(A block of data)

+--

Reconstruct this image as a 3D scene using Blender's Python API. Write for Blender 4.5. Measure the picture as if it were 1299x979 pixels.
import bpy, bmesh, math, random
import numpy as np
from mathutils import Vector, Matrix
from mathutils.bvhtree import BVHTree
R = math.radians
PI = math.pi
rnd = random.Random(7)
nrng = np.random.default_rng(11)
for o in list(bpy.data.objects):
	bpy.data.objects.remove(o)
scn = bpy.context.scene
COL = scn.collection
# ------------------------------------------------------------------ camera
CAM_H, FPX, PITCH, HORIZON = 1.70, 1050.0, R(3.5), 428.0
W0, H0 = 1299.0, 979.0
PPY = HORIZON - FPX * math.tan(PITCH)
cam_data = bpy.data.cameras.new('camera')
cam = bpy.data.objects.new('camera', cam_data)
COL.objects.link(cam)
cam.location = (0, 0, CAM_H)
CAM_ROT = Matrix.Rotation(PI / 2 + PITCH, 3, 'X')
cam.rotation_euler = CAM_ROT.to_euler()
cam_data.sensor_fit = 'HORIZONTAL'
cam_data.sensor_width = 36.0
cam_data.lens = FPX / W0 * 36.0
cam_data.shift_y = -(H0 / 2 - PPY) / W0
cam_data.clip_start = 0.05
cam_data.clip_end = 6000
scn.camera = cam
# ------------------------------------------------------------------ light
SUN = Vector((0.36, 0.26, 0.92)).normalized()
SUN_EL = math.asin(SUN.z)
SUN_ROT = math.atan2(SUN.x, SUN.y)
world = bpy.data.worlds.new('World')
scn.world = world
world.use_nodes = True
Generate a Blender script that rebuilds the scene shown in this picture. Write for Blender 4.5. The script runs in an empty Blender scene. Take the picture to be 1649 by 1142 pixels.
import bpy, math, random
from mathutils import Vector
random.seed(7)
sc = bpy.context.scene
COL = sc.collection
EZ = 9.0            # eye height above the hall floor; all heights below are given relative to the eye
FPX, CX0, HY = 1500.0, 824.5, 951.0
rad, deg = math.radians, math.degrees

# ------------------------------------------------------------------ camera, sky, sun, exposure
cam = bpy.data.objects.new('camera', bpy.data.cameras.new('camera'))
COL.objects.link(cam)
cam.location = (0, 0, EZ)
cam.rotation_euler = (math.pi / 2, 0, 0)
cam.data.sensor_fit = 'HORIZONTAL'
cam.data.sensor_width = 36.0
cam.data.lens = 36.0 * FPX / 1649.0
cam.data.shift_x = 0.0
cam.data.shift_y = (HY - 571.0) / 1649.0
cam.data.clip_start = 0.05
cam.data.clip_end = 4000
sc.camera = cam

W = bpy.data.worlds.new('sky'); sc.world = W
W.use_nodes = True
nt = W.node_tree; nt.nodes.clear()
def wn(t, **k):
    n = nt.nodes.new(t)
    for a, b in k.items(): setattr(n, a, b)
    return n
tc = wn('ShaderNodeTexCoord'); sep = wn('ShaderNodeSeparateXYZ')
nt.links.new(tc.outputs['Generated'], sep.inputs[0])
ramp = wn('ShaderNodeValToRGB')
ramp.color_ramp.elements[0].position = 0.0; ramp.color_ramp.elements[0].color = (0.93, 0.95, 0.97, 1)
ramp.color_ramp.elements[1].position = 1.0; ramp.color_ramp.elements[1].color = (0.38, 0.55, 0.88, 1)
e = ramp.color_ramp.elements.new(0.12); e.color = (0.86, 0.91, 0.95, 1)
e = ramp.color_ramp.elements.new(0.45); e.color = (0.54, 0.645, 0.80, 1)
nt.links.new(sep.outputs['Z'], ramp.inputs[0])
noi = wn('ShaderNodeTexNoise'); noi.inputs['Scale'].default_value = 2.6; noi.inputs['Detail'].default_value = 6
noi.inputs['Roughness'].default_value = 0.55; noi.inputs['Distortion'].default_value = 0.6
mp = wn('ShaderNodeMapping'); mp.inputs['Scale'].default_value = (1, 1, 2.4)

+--

→ What to do:
Pull every line holding "pixels" out of the records.

→ Final result:
Reconstruct this image as a 3D scene using Blender's Python API. Write for Blender 4.5. Measure the picture as if it were 1299x979 pixels.
Generate a Blender script that rebuilds the scene shown in this picture. Write for Blender 4.5. The script runs in an empty Blender scene. Take the picture to be 1649 by 1142 pixels.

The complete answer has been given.